WHAT IS BEING ASKED: Copy out each line of the data that holds the word "follow".

DATASET RECORDS:

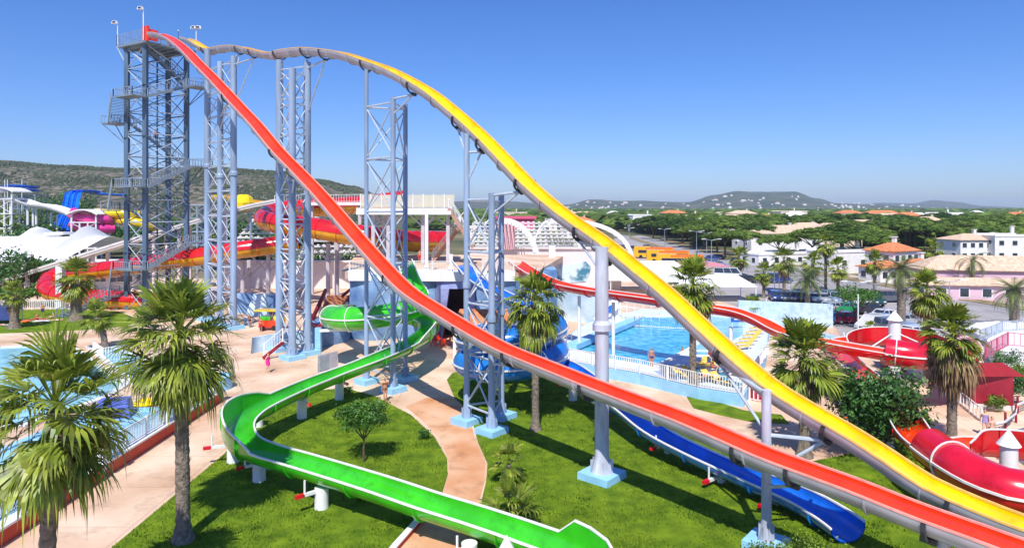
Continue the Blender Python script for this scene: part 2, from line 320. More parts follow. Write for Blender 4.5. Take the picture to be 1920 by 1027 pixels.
for i in range(290):
    if i < 165: u = rnd.choice([rnd.gauss(1250, 70), rnd.gauss(1420, 90), rnd.gauss(1530, 60), rnd.gauss(1110, 40)]); d = rnd.uniform(1750, 3000)
    elif i < 205: u = rnd.gauss(1660, 80); d = rnd.uniform(2500, 4800)
    elif i < 209: u = rnd.uniform(520, 600); d = rnd.uniform(560, 800)
    else: u = rnd.uniform(1060, 1930); d = 440+1260*rnd.random()**1.5
    spots.append(((u-960)/F*d, d, (.30+d/7500)*rnd.uniform(.6, 1.3) if d > 1700 else (.6 if u < 700 else rnd.uniform(.85, 1.2))))
zs = [ground_z(x, y) for x, y, s in spots]
for o in protos: o.hide_viewport = False
for i, ((x, y, s), z) in enumerate(zip(spots, zs)):
    o = protos[i] if i < 3 else copy_tree(protos[rnd.choice((0, 1, 1, 2, 2))]); o.location = (x, y, max(0, z)-.5); o.rotation_euler.z = rnd.uniform(-.6, .6); o.scale = (s, s, s)

for i, (u, d, w_, h_, fl, rf, lb) in enumerate(((1085, 330, 14, 8, 0, m_tile, 'cream villa with orange roof left of the yellow slide in the pines'), (1205, 420, 16, 10, 1, m_tile, 'white block house peeking over pines above the buses'), (1262, 500, 18, 11, 0, m_tile, 'white house with orange roof above the wood, left of the hill foot'), (1295, 380, 13, 10, 1, m_tile, 'small white tower house in pines above the left lamp'), (1390, 450, 18, 11, 0, m_tile2, 'pale roofed villa over the pines below the round hill'), (1432, 350, 15, 9, 0, m_tile, 'white villa with orange roof left of the wide cream villa'), (1480, 520, 22, 12, 1, m_tile, 'long white villa high in the wood below the hill'), (1590, 500, 18, 11, 0, m_tile, 'orange roofed villa in the wood right of the flat villa'), (1700, 400, 16, 10, 0, m_tile, 'white villa with orange roof in the wood above the red slide post'), (1738, 300, 12, 8.5, 0, m_tile2, 'pale villa tucked in pines left of the white hillside villas'), (1770, 480, 20, 11, 1, m_tile, 'white terrace house in the wood at right'), (1905, 420, 18, 10, 0, m_tile, 'orange roofed house by the right edge above the wood'), (955, 520, 26, 11, 1, m_tile, 'white building in the wood behind the arches at left'), (1060, 480, 22, 10.5, 0, m_tile2, 'pale villa over the wood just left of the yellow slide'))):
    house(((u-960)/F*d, d, 0), .2-.05*(i % 5), w_, w_*.6, h_, m_wallw if i % 3 else m_cream, rf, lb, flat=bool(fl), wins=4, floors=2, rh=2.2)
# shrubs speckling the left hill, one mass
rnd = random.Random(77); b = MB()
for i in range(15000):
    u = rnd.uniform(-60, 730); d = rnd.uniform(575, 960)
    if mnoise.noise(V((u*.012, d*.012, 3))) < rnd.uniform(-.5, .25): continue
    x = (u-960)/F*d; t = (d-560)/390
    hr = (HV-pw([(-500, 330), (-250, 310), (0, 304), (120, 312), (240, 318), (400, 316), (520, 322), (600, 338), (660, 350), (720, 368), (800, 392)], u))/F*950+H
    z = hr*max(0, math.sin(PI/2*min(1, t)))**1.25-1.5; k = rnd.uniform(1.0, 2.6); vs = []
    for j in range(5): a = 2*PI*j/5+rnd.random(); vs.append((x+k*math.cos(a), d+k*math.sin(a), z-.5))
    for j in range(5): a = 2*PI*j/5+.6; vs.append((x+k*.7*math.cos(a), d+k*.7*math.sin(a), z+k*.8))
    vs.append((x, d, z+k*1.2)); b.add(vs, [(j, (j+1) % 5, 5+(j+1) % 5, 5+j) for j in range(5)]+[(5+j, 5+(j+1) % 5, 10) for j in range(5)])
tag(b.build('hill_scrub', mat('hill scrub', (.035, .055, .02), .9, .3, .1, col2=(.08, .10, .04), world=True), None, 0), 'dark scrub bushes speckling the left hill', 'scrub', kind='stuff')
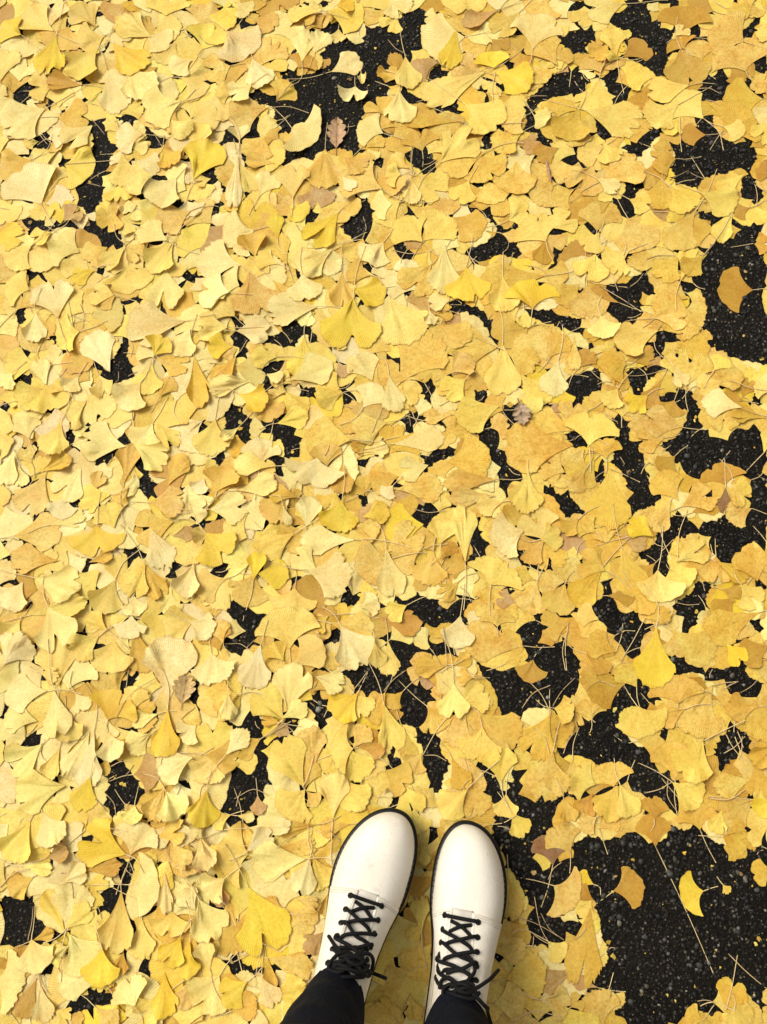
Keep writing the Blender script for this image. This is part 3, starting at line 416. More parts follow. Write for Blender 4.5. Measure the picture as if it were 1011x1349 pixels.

WRITTEN ANSWER:
Continue the Blender Python script for this scene: part 2, from line 320. More parts follow. Write for Blender 4.5. Take the picture to be 1920 by 1027 pixels.
Keep writing the Blender script for this image. This is part 3, starting at line 416. More parts follow. Write for Blender 4.5. Measure the picture as if it were 1011x1349 pixels.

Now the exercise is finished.